On the policy front, Schapiro has begun to reassert the SEC’s influence in the political debate on regulatory reform in the wake of the crisis. Treasury Secretary Timothy Geithner rejected calls to merge the SEC and CFTC and instead kept both agencies as part of the administration’s blueprint for revamping the regulatory system. The irony is that Schapiro, who has worked in both agencies, has publicly acknowledged strong arguments in favor of a merger at some stage, given the increasingly blurred lines between stocks, bonds and derivatives markets. But with Congress unwilling to consider a combination, which would strip some committees of their oversight duties, Schapiro is being pragmatic and looking to work more closely with the CFTC and its chairman, Gary Gensler.

After four months of collaboration, the SEC and CFTC last month issued a joint report making 20 recommendations to improve coordination between the two agencies, including creating a mechanism to decide which agency regulates derivatives and new products and establishing a joint enforcement task force. The next step: Help draft legislation and engage in rule making. “It was hard to get to this point,” she says. “Now we must work through each issue and get to resolution.” Experts like Gibson, Dunn & Crutcher’s Olson call the interagency collaboration an arranged marriage of uncertain durability. “A lot of moving parts must come together before this is smoothly operating,” he says.

Within the SEC, progress also comes slowly on Schapiro’s issues list. Consider the controversial case of short-selling. Critics of the practice, including top executives at some leading banks, believe it contributed to the pressure on stock prices at the height of the financial crisis, but advocates, including many institutions and most hedge funds, contend that short-sellers add to market liquidity. The SEC has proposed several rule changes related to short-selling, including the reinstitution of the controversial uptick rule, which prohibits short sales except when the price of a security has just risen. The proposal generated no fewer than 4,000 comment letters, prompting the commission to propose an alternative pricing test and put it out for comment. Schapiro says she hopes the agency will be ready to make a final decision within a few months.

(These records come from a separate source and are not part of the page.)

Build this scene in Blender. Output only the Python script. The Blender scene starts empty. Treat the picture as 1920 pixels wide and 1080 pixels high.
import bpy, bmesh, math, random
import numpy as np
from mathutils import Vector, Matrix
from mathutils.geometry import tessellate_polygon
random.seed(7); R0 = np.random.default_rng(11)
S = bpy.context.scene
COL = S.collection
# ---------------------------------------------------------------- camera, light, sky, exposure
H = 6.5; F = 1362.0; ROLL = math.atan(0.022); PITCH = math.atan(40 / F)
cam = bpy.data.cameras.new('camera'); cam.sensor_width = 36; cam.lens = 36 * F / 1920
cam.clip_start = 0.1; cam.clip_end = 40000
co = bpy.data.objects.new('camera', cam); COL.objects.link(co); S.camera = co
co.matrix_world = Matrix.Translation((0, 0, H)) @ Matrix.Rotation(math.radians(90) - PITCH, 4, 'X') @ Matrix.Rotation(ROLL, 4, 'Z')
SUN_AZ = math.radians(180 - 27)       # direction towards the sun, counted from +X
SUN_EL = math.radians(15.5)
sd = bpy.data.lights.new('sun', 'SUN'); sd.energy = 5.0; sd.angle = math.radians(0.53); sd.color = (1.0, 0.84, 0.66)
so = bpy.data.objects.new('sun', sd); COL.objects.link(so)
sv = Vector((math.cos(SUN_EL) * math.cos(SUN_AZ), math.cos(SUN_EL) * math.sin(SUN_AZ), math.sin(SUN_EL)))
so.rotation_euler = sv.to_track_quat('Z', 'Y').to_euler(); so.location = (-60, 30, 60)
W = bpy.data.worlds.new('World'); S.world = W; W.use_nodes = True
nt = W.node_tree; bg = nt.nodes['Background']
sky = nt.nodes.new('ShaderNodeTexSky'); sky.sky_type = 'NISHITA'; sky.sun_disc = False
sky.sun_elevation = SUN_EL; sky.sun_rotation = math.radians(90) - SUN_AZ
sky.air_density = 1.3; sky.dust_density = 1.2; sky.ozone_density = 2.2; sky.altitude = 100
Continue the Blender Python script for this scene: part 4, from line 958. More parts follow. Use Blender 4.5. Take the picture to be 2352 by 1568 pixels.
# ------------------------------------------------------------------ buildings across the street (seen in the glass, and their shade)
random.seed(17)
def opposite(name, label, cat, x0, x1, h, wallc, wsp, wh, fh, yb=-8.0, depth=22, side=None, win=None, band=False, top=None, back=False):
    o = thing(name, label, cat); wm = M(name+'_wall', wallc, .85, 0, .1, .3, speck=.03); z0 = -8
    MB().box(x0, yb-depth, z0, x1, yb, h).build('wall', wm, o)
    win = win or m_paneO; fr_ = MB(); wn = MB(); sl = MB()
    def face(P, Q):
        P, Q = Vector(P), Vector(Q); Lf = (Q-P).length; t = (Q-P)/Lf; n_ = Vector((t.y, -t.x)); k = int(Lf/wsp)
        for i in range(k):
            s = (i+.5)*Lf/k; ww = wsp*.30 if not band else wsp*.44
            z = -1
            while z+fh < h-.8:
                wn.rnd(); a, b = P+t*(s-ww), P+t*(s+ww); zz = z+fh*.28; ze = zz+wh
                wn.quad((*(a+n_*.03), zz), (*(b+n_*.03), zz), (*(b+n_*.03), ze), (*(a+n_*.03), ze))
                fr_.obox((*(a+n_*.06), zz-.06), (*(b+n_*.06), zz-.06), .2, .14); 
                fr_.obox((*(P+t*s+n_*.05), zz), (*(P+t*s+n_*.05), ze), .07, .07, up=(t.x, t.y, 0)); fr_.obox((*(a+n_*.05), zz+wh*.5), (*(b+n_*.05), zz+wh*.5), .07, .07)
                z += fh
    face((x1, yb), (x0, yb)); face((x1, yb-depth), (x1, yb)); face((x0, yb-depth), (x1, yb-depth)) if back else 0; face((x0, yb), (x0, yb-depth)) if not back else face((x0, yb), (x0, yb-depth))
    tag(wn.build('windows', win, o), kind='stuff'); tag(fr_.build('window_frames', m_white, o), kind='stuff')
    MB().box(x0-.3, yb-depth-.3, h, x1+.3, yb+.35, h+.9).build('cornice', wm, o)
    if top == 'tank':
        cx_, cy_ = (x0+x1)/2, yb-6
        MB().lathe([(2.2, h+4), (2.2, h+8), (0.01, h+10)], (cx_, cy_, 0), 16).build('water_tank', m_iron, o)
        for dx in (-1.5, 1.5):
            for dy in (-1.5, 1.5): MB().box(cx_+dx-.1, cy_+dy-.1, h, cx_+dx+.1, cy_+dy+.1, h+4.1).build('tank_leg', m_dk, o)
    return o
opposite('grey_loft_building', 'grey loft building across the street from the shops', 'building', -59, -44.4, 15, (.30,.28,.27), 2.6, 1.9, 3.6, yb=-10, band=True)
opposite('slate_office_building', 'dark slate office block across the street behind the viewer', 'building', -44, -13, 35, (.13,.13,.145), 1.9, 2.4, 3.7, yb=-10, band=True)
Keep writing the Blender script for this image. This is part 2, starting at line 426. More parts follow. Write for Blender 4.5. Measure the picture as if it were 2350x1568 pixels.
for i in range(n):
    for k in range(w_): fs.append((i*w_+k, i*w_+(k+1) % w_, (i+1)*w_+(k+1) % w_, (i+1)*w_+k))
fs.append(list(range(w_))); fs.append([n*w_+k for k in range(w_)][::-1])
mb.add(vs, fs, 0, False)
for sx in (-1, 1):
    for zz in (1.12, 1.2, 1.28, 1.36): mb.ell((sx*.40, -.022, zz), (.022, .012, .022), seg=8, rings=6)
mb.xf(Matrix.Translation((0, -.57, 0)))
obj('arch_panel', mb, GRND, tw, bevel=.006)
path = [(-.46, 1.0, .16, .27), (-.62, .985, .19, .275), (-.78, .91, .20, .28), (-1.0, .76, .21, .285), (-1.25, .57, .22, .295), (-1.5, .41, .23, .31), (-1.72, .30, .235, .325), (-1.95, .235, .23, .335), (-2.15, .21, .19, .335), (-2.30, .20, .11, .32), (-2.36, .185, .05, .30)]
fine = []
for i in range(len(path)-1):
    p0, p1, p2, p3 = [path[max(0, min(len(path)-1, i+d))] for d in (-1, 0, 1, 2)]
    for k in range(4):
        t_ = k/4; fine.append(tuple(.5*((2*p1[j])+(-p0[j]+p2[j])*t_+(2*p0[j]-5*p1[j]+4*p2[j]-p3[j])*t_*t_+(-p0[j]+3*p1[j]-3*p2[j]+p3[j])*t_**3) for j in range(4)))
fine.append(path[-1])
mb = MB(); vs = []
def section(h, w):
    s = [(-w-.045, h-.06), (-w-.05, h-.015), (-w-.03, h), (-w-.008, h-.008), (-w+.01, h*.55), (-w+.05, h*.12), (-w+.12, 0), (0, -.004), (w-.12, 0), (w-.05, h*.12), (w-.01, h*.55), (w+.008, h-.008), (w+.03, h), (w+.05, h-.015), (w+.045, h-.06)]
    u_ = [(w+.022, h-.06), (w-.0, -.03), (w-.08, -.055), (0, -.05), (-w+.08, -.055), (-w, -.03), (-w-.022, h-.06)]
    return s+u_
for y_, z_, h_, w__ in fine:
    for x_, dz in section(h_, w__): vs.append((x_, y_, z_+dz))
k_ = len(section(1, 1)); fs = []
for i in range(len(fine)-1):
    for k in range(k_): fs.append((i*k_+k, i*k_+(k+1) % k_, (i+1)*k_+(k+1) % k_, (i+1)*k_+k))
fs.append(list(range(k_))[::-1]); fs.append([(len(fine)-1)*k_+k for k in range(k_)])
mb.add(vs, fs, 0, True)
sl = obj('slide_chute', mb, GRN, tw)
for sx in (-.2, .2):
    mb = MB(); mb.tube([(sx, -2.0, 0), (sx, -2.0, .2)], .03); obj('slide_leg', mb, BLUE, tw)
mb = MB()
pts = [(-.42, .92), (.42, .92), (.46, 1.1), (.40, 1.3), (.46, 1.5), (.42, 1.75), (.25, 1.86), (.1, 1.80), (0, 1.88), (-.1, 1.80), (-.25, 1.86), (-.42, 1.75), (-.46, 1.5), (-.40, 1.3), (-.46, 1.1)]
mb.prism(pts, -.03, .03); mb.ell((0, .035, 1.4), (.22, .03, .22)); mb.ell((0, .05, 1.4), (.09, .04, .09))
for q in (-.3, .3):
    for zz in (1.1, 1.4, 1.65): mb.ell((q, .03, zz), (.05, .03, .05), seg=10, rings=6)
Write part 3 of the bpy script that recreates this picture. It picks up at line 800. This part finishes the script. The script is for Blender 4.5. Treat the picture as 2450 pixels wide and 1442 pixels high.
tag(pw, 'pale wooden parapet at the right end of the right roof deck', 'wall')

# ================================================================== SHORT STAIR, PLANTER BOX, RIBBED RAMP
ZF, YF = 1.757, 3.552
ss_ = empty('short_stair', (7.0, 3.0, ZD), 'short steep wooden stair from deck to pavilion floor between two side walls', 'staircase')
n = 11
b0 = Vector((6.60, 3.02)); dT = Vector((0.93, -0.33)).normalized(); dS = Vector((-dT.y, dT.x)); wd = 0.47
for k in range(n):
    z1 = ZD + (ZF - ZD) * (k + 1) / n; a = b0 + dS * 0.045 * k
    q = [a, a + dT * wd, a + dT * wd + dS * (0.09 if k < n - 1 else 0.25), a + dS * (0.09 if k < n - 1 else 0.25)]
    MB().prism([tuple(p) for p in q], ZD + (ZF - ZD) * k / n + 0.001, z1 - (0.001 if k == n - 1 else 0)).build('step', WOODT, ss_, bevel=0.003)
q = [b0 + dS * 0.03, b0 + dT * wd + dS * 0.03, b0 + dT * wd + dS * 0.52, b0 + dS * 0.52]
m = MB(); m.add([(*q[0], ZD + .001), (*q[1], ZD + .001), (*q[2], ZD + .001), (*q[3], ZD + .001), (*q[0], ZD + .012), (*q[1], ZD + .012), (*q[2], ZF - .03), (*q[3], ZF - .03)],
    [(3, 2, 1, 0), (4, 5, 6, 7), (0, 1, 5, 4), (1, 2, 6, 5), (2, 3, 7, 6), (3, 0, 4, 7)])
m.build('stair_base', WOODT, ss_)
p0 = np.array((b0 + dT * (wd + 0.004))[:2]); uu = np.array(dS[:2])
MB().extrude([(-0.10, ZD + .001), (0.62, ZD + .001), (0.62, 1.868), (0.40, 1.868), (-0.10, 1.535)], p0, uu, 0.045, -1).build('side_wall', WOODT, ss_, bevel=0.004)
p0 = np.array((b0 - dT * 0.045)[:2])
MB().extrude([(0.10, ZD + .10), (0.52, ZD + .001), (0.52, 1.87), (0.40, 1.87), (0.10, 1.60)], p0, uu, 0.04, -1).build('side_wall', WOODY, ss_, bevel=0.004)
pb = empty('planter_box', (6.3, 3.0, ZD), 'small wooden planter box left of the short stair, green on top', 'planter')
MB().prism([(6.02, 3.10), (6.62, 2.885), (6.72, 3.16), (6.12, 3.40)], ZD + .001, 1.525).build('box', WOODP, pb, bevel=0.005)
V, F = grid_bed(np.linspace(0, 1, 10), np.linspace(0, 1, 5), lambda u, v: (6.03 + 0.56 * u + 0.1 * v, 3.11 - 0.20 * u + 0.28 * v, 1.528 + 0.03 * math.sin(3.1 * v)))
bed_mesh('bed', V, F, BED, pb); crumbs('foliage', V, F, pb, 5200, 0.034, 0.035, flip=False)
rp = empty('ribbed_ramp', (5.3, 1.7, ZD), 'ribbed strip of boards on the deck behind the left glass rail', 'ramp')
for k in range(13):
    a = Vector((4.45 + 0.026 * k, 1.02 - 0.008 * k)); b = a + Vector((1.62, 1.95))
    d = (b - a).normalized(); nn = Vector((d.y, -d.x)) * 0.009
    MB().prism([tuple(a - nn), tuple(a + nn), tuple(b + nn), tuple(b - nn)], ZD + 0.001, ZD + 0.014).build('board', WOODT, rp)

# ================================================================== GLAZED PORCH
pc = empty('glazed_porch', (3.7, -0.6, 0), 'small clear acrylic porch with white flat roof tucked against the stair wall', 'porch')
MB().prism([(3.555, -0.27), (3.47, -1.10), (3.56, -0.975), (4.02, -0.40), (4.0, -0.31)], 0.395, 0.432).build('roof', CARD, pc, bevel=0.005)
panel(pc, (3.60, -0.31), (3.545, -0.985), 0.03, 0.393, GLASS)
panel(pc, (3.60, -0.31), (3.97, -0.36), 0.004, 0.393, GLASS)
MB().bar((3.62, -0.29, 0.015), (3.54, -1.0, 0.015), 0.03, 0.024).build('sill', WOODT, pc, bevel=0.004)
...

Similarly, the commission’s proposal to revive the proxy access issue and give investors the power to nominate directors — a tougher version of a proposal the Cox commission rejected a few years ago — attracted more than 500 comments. Schapiro hopes the SEC will adopt a rule in early 2010 but stresses that she does not want to speed up the process at the expense of quality. Other proposed rule changes, including prohibitions on political contributions by investment advisers, more disclosures about how companies select rating agencies and a Madoff-inspired requirement that investment advisers safeguard assets with an independent custodian, are “amazingly on schedule” despite the lengthy consultation process, she says.

Although Schapiro has moved swiftly on many fronts, experts say she has much more work to do before she can declare success. She needs to find heads for the Division of Trading and Markets and the Office of Compliance Inspections and Examinations. More generally, she needs to attract more talented staff with nonlegal backgrounds while working within the SEC’s tight compensation guidelines. “Compensation is what it is,” she laments. “I can’t work magic. But this is a compelling time to come to the agency.”

Ultimately, the goal is to recapture the elan the agency enjoyed in previous years. “When I first came here, in 1977, the reputation was that it was one of a handful of the best places to work in government,” says Commissioner Elisse Walter, who has known Schapiro since they worked together at the SEC in the 1980s and subsequently at the CFTC and NASD. “But it became reactive, less proactive and less creative. We want to restore it to one of the pre-eminent places in government.”

For Schapiro the job is far from done.